DaQuita has taught high school mathematics for six years and has a master's degree in secondary mathematics education.

Leading coefficients can help you predict what a graph will look like before you actually see it. In this lesson, you'll learn about leading coefficients and how to use them.

What are Leading Coefficients?

Leading coefficients are the numbers written in front of the variable with the largest exponent. Just like regular coefficients, they can be positive, negative, real, or imaginary as well as whole numbers, fractions or decimals. For example, in the equation -7x^4 + 2x^3 - 11, the highest exponent is 4. The coefficient for that term is -7, which means that -7 is the leading coefficient.

Leading Coefficients and Graphs

The leading coefficient can tell you two things about a graph. To begin, it can tell you what direction the graph is facing, which is determined by whether the leading coefficient is positive or negative. To see how this works, let's compare the graphs of y = x^2 + 2 and y = -x^2 + 2.

Graph: y = x^2 + 2

Graph: y = -x^2 + 2

We see that the graph of y = x^2 + 2, which has a positive leading coefficient, looks like the letter 'U,' and the graph of y = -x^2 + 2, with a negative leading coefficient, looks like an upside down 'U.' Changing the sign on the leading coefficient changed the direction of the graph.

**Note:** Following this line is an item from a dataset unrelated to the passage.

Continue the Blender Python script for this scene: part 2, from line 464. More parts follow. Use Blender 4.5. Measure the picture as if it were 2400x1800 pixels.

Now, let's take a look at a linear example. Compare the graphs of y = x - 4 and y = -x - 4.

Graph: y = x - 4

Graph: y = -x - 4

The graph of y = x - 4 has a positive leading coefficient and grows as the graph moves from left to right while the graph of y = -x - 4 has a negative leading coefficient and decreases as the graph moves from left to right. A different sign on the leading coefficient changed the direction of this graph as well.